*PROVIDED DATA*

==============================

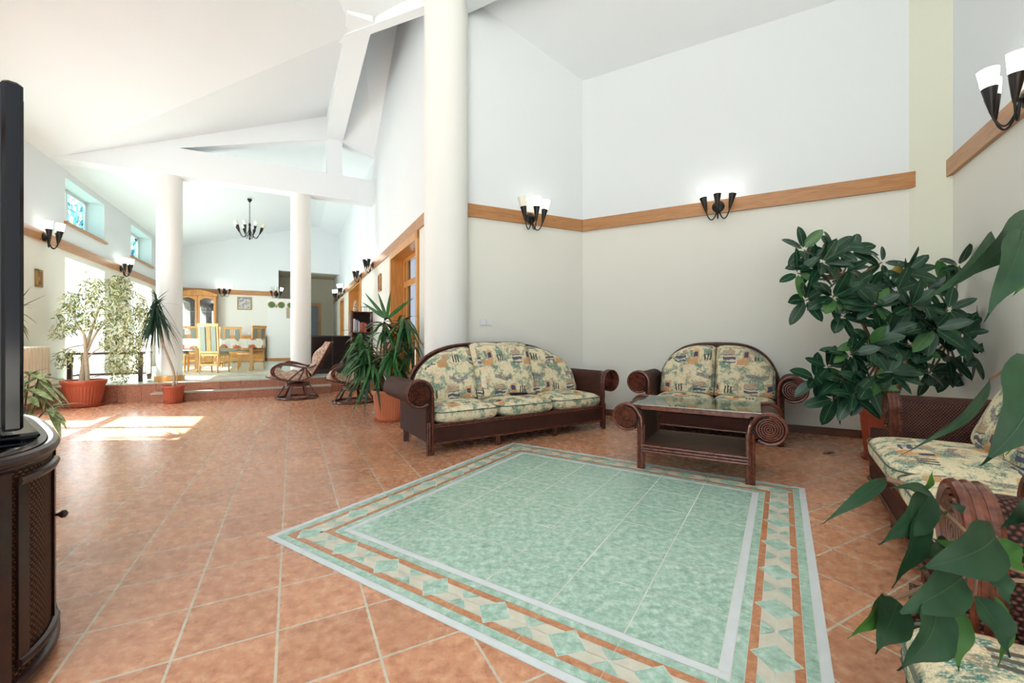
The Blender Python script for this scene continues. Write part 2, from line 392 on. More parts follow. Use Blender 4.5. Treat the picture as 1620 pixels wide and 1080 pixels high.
def m_leaf(name, a, b, rough=.35, sc=10, spec=.4):
    t = NT(name); c = t.mix(t.step(t.noise(sc, 3, .6), .3, .7), a, b); t.bump(t.noise(60, 3), .12, .003)
    t.b.inputs['Transmission Weight'].default_value = 0
    return t.done(c, rough, 0, spec)
M_RUBBER = m_leaf('dark_rubber_leaf', (.008, .036, .020), (.022, .075, .038), .27)
M_RUBBER2 = m_leaf('mid_rubber_leaf', (.035, .115, .035), (.075, .19, .05), .3)
M_YELLOW = m_leaf('yellowed_leaf', (.40, .30, .05), (.50, .38, .08), .5)
M_RIB = plain('pale_leaf_rib', (.12, .20, .07), .5)
M_RIBD = plain('dark_leaf_rib', (.022, .055, .016), .5)
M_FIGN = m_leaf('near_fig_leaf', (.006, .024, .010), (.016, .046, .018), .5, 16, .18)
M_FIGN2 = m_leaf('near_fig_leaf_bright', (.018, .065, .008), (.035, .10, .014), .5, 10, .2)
M_VAR1 = m_leaf('cream_variegated_leaf', (.28, .31, .13), (.44, .44, .24), .5, 30)
M_VAR2 = m_leaf('olive_variegated_leaf', (.055, .095, .022), (.13, .17, .05), .5, 30)
M_YUCCA = m_leaf('glossy_strap_leaf', (.018, .085, .022), (.055, .19, .045), .3)
M_YUCCAD = m_leaf('dark_strap_leaf', (.008, .035, .018), (.022, .075, .035), .4)
M_CROTON = m_leaf('pale_green_leaf', (.10, .20, .04), (.62, .66, .36), .45, 40)
M_RADI = plain('cream_radiator_enamel', (.74, .68, .55), .35, var=.02)
M_PLASTIC = plain('white_switch_plastic', (.78, .79, .78), .35, var=.01)
M_BRASS = plain('dull_gold', (.36, .24, .08), .4, .6)
M_BOOKS = [plain('book_cover', c, .6) for c in ((.55, .56, .60), (.12, .2, .35), (.30, .06, .05), (.45, .12, .08), (.60, .58, .50))]
M_GROUND = plain('pale_bounce_ground', (.55, .55, .52), .9)
M_GREYDOOR = plain('grey_blue_room', (.23, .26, .31), .6)

# ---------------------------------------------------------------- shell
def wall(name, p0, p1, z0, z1, th, mats, openings=(), side=1):
    """p0->p1 inner face, thickness to the side*left normal; openings (s0,s1,z0,z1)."""
    p0 = Vector(p0); p1 = Vector(p1); d = p1-p0; L = d.length; d.normalize(); n = Vector((-d.y, d.x, 0))*side
    S = sorted({0, L}|{o[0] for o in openings}|{o[1] for o in openings}); Z = sorted({z0, z1}|{o[2] for o in openings}|{o[3] for o in openings})
    solid = lambda i, j: 0 <= i < len(S)-1 and 0 <= j < len(Z)-1 and not any(o[0]-1e-6 <= S[i] and S[i+1] <= o[1]+1e-6 and o[2]-1e-6 <= Z[j] and Z[j+1] <= o[3]+1e-6 for o in openings)
    mb = MB(); pt = lambda s, z, k: p0+d*s+n*(th*k)+Vector((0, 0, z))
    for i in range(len(S)-1):
        for j in range(len(Z)-1):
            if not solid(i, j): continue
            a, b, c, e = S[i], S[i+1], Z[j], Z[j+1]
            for k in (0, 1): mb.poly([pt(a, c, k), pt(b, c, k), pt(b, e, k), pt(a, e, k)])
            if not solid(i-1, j): mb.poly([pt(a, c, 0), pt(a, c, 1), pt(a, e, 1), pt(a, e, 0)])
            if not solid(i+1, j): mb.poly([pt(b, c, 0), pt(b, c, 1), pt(b, e, 1), pt(b, e, 0)])
            if not solid(i, j-1): mb.poly([pt(a, c, 0), pt(a, c, 1), pt(b, c, 1), pt(b, c, 0)])
            if not solid(i, j+1): mb.poly([pt(a, e, 0), pt(a, e, 1), pt(b, e, 1), pt(b, e, 0)])
    return struct(mb.build(name, mats))

LU0 = -1.0
WIN = [(6.705, 8.435), (10.065, 11.785), (13.425, 15.145)]
op = []
for i, (a, b) in enumerate(WIN):
    op.append((a-LU0, b-LU0, 3.10, 3.87)); op.append((a-LU0, b-LU0, .30 if i > 0 else .06, 2.48))
wall('wall_left', H(LU0, VL), H(UF+.3, VL), -.3, 6.6, .38, M_WALL, op, 1)
DOOR1 = (5.95, 7.66); DOOR2 = (11.5, 13.9)
wall('wall_right', H(5.0, VR), H(19.6, VR), 0, 6.6, .30, M_WALL, [(DOOR1[0]-5.0, DOOR1[1]-5.0, 0.0, 2.50), (DOOR2[0]-5.0, DOOR2[1]-5.0, .30, 2.58), (15.6-5, 16.5-5, .30, 2.42)], -1)
wall('wall_alcove_left', K0, A0, 0, 6.6, .2, M_WALL, (), 1)
wall('wall_back', A0, R0, 0, 6.6, .2, M_WALL, (), 1)
wall('wall_alcove_right', R0, R1, 0, 6.6, .2, M_WALL, (), 1)
wall('wall_far', H(UF, VL), H(UF, VR), .3, 6.6, .25, M_WALL, [(3.06, VR-VL, .3, 3.53)], 1)
mb = MB()
for q in ((H(UF+.25, -.45), H(UF+2.3, -.45)), (H(UF+2.3, -.45), H(UF+2.3, VR))):
    a, b = q; mb.poly([a+Vector((0, 0, .3)), b+Vector((0, 0, .3)), b+Vector((0, 0, 3.9)), a+Vector((0, 0, 3.9))])
mb.poly([H(UF+.2, -.45, 3.6), H(UF+2.3, -.45, 3.6), H(UF+2.3, VR, 3.6), H(UF+.2, VR, 3.6)])
struct(mb.build('wall_corridor', M_BEIGE))
# floor
fp = [H(LU0, VL-.1), H(UP+.05, VL-.1), H(UP+.05, VR+.3), H(5.0, VR+.3), K0+Vector((-.1, .25, 0)), A0+Vector((.0, .15, 0)), R0+Vector((.12, .1, 0)), R1+Vector((.15, -.05, 0))]
me = bpy.data.meshes.new('floor'); n = len(fp)
me.from_pydata([(p.x, p.y, 0) for p in fp]+[(p.x, p.y, -.2) for p in fp], [], [tuple(range(n-1, -1, -1)), tuple(range(n, 2*n))]+[(i, (i+1) % n, n+(i+1) % n, n+i) for i in range(n)])
me.materials.append(M_FLOOR); uvl = me.uv_layers.new(name='UVMap'); dat = []
for p in me.polygons:
    for vi in p.vertices:
        c = me.vertices[vi].co; dat += [VV.x*c.x+VV.y*c.y+.046+30.6, UU.x*c.x+UU.y*c.y-.205+30.6]
uvl.data.foreach_set('uv', dat); fo = bpy.data.objects.new('floor', me); COL.objects.link(fo); struct(fo)
# platform and step
mb = MB(); mb.bbox(VL-.1, VR+.35, UP, 19.9, -.2, .30)
struct(mb.build('floor_platform', M_DINING, rz=HROT))
mb = MB()
def risers(u, v0, v1, z0, z1, w=.306):
    v = v0
    while v < v1-1e-3:
        e = min(v+w, v1); mb.bbox(v+.002, e-.002, u-.012, u+.02, z0+.002, z1-.001); v = e
risers(UP-.014, VL, -2.07, 0, .285); risers(UP-.014, -2.07, .67, .15, .285); risers(UP-.014, .67, VR, 0, .285)
risers(8.95, -2.07, .67, 0, .135)
struct(mb.build('trim_1', M_STEP, rz=HROT))
mb = MB(); mb.bbox(-2.07, .67, 8.955, UP-.01, 0, .148); mb.bbox(-2.08, .68, 8.925, UP-.02, .137, .156); mb.bbox(VL, VR, UP-.045, UP+.12, .286, .306)
struct(mb.build('trim_2', M_TREAD, rz=HROT))
# striped border in the dining floor
mb = MB()
for k, (o, w, mi) in enumerate(((0, .05, 1), (.06, .10, 2), (.17, .12, 0), (.30, .05, 1))):
    mb.bbox(-2.6+o, -2.6+o+w, 10.2, 15.6, .3, .303+.0002*k, mi); mb.bbox(.35-o-w, .35-o, 10.2, 15.6, .3, .303+.0002*k, mi)
    mb.bbox(-2.6, .35, 10.2+o, 10.2+o+w, .3, .3035+.0002*k, mi)
struct(mb.build('floor_dining_border', [M_CREAM, M_INWHITE, M_ORANGE], rz=HROT))
g = MB(); g.bbox(-60, 60, -60, 60, -.4, -.3); struct(g.build('ground', M_GROUND))  # pale plane added outside to bounce sunlight indoors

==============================

*STATED GOAL*
From the first line of the material down to the line containing "M_GREYDOOR = plain('grey_blue_room', (.23, .26, .31), .6)", inclusive, return each line exactly, skipping any picture.

*RESULT OF THE EXERCISE*
The Blender Python script for this scene continues. Write part 2, from line 392 on. More parts follow. Use Blender 4.5. Treat the picture as 1620 pixels wide and 1080 pixels high.
def m_leaf(name, a, b, rough=.35, sc=10, spec=.4):
    t = NT(name); c = t.mix(t.step(t.noise(sc, 3, .6), .3, .7), a, b); t.bump(t.noise(60, 3), .12, .003)
    t.b.inputs['Transmission Weight'].default_value = 0
    return t.done(c, rough, 0, spec)
M_RUBBER = m_leaf('dark_rubber_leaf', (.008, .036, .020), (.022, .075, .038), .27)
M_RUBBER2 = m_leaf('mid_rubber_leaf', (.035, .115, .035), (.075, .19, .05), .3)
M_YELLOW = m_leaf('yellowed_leaf', (.40, .30, .05), (.50, .38, .08), .5)
M_RIB = plain('pale_leaf_rib', (.12, .20, .07), .5)
M_RIBD = plain('dark_leaf_rib', (.022, .055, .016), .5)
M_FIGN = m_leaf('near_fig_leaf', (.006, .024, .010), (.016, .046, .018), .5, 16, .18)
M_FIGN2 = m_leaf('near_fig_leaf_bright', (.018, .065, .008), (.035, .10, .014), .5, 10, .2)
M_VAR1 = m_leaf('cream_variegated_leaf', (.28, .31, .13), (.44, .44, .24), .5, 30)
M_VAR2 = m_leaf('olive_variegated_leaf', (.055, .095, .022), (.13, .17, .05), .5, 30)
M_YUCCA = m_leaf('glossy_strap_leaf', (.018, .085, .022), (.055, .19, .045), .3)
M_YUCCAD = m_leaf('dark_strap_leaf', (.008, .035, .018), (.022, .075, .035), .4)
M_CROTON = m_leaf('pale_green_leaf', (.10, .20, .04), (.62, .66, .36), .45, 40)
M_RADI = plain('cream_radiator_enamel', (.74, .68, .55), .35, var=.02)
M_PLASTIC = plain('white_switch_plastic', (.78, .79, .78), .35, var=.01)
M_BRASS = plain('dull_gold', (.36, .24, .08), .4, .6)
M_BOOKS = [plain('book_cover', c, .6) for c in ((.55, .56, .60), (.12, .2, .35), (.30, .06, .05), (.45, .12, .08), (.60, .58, .50))]
M_GROUND = plain('pale_bounce_ground', (.55, .55, .52), .9)
M_GREYDOOR = plain('grey_blue_room', (.23, .26, .31), .6)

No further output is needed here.